Agradeço o convite, que muito me honra, para me dirigir a esta Assembleia. Tenho um profundo respeito pelo Parlamento Europeu e pelo seu papel no seio da União Europeia.
Como referi nesta instituição, em Setembro de 2007, conheço bem a ação e o contributo do Parlamento para o processo de integração europeia. Não esqueço o apoio franco e leal que dele recebi na qualidade de Primeiro-Ministro, durante os meses em que liderei a primeira presidência portuguesa do Conselho, em 1992.
Assinalo com satisfação, a grande evolução do Parlamento desde os tempos de Maastricht. O Tratado de Lisboa consolidou muito justamente o seu papel de colegislador, a par do Conselho. Trata-se de uma opção que favorece a legitimidade democrática das decisões da União e contribui para o aprofundamento da cultura cívica europeia.
Não haveria, assim, local mais apropriado para partilhar algumas considerações sobre os desafios que considero mais atuais e prementes para os nossos Estados e cidadãos, nesta fase do projeto europeu.
Nas últimas décadas, a ideia europeia materializou-se numa construção política extraordinária e num modelo para muitos. Eliminaram-se fronteiras, estabeleceu-se a livre circulação de pessoas, de conhecimento, de cultura; instituiu-se o mercado único; criou-se o maior bloco económico do mundo e a moeda única; reforçou-se uma comunidade de pertença.
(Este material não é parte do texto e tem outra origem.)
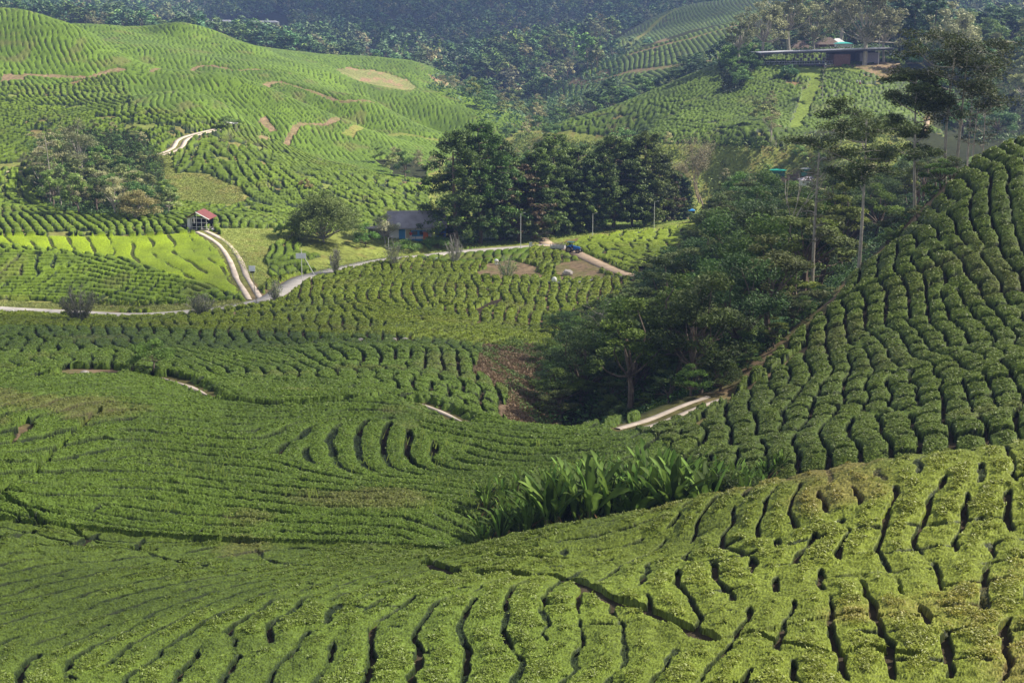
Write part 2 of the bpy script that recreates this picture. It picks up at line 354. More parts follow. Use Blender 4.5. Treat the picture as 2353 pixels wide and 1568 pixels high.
LINES=[ # bare soil edges and foot tracks
 ('soil','1640 915;1700 868;1760 820;1850 745;1905 690;1960 640;2030 580;2100 510;2160 440;2200 400;2225 372',1.2,90,160),
 ('soil','1600 985;1690 905;1790 850;1850 800',.6,80,125),
 ('soil','60 172;130 176;200 178;240 168;280 160',1.2,330,460),
 ('soil','350 166;450 157;540 162;600 160;690 156',1.0,380,470),
 ('soil','545 180;620 192;700 205;780 232;860 236',1.0,350,500),
 ('soil','600 320;680 292;760 280;820 284',1.0,300,420),
 ('grass','800 308;900 312;1000 322',1.6,300,480),
 ('gap','0 1141;45 1115;90 1088;165 1012;205 973;230 950',.12,62,95),
 ('gap','0 1145;40 1170;100 1213;165 1222;230 1258;320 1268;420 1262;520 1250',.12,60,85),
 ('gap','500 925;560 932;640 938;760 930;860 918;900 913',.5,88,110),
 ('gap','975 1300;1050 1328;1150 1325;1262 1332;1310 1340;1400 1390;1500 1420;1600 1462;1640 1480',.30,30,62),
 ('gap','1640 1480;1720 1465;1800 1490;1900 1515;2000 1505;2110 1522',.12,28,50),
 ('gap','1640 1480;1760 1462;1900 1428;2000 1425;2140 1432',.12,28,50),
 ('soil','930 785;860 790;800 785;700 790;640 790',1.0,130,170),
 ('soil','0 720;150 728;300 742;440 735;560 716',1.6,165,192),
 ('gap','930 785;1010 770;1080 755;1110 740',.5,130,200),
 ('gap','940 720;1010 706;1090 716;1150 690',.6,150,220),
 ('grass','1560 10;1500 60;1440 110',2.,600,900),('soil','1450 125;1520 105;1600 85;1690 60',2.0,600,760),
 ('soil','1250 175;1350 190;1450 165;1560 150;1640 140',2.5,520,700),
]
LINEW=[(c,resample([hit(q[0],q[1],a,b)[:2] for q in PL(p)],1.5),w_,a,b) for c,p,w_,a,b in LINES]
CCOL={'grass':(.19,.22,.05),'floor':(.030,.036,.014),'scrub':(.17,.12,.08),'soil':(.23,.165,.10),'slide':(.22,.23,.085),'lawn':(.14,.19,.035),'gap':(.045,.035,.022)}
CID={k:i+1 for i,k in enumerate(CCOL)}
def cover(x,y,z):
    """cover id for each point (0: nothing special) and the distances to bare lines"""
    u,v=uv(x/y,(z-CZ)/y); j=fbm(x,y,5.0,3,71); u2=u+j*F/y*1.6; v2=v+fbm(x,y,4.,2,77)*F/y*.35
    c=np.zeros(x.shape,np.int8)
    for nm,p,a,b in COVERS: c[inpoly(u2,v2,p)&(y>a)&(y<b)]=CID[nm]
    for nm,P,w_,a,b in LINEW:
        D,_=near_line(x.ravel(),y.ravel(),P,w_+1); m=(D.reshape(x.shape)+(j*.6+fbm(x,y,1.7,2,79)*.5)*min(1,w_)<w_); c[m]=CID[nm]
    return c,u,v
def grid(ns,smax,Ys):
    s=np.linspace(-smax,smax,ns); S,Yg=np.meshgrid(s,Ys,indexing='ij'); return S*Yg,Yg
def gridfaces(a,b):
    i=np.arange(a*b).reshape(a,b); return np.stack([i[:-1,:-1],i[1:,:-1],i[1:,1:],i[:-1,1:]],-1).reshape(-1,4)
def yrange(a,b,r): return np.exp(np.arange(math.log(a),math.log(b)+r,r))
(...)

No entanto, somos hoje infelizmente levados a constatar que a inspiração e as conquistas que alcançámos desde os pais fundadores não podem ser tomadas por adquiridas.
O crescimento económico na Europa é débil e vários países encontram-se em recessão; e o desemprego é uma realidade dramática. Estes são os dois maiores desafios que vivemos atualmente e para os quais ainda não encontrámos uma resposta eficaz. Não surpreende, por isso, que a eles se junte um divórcio crescente entre decisores e cidadãos.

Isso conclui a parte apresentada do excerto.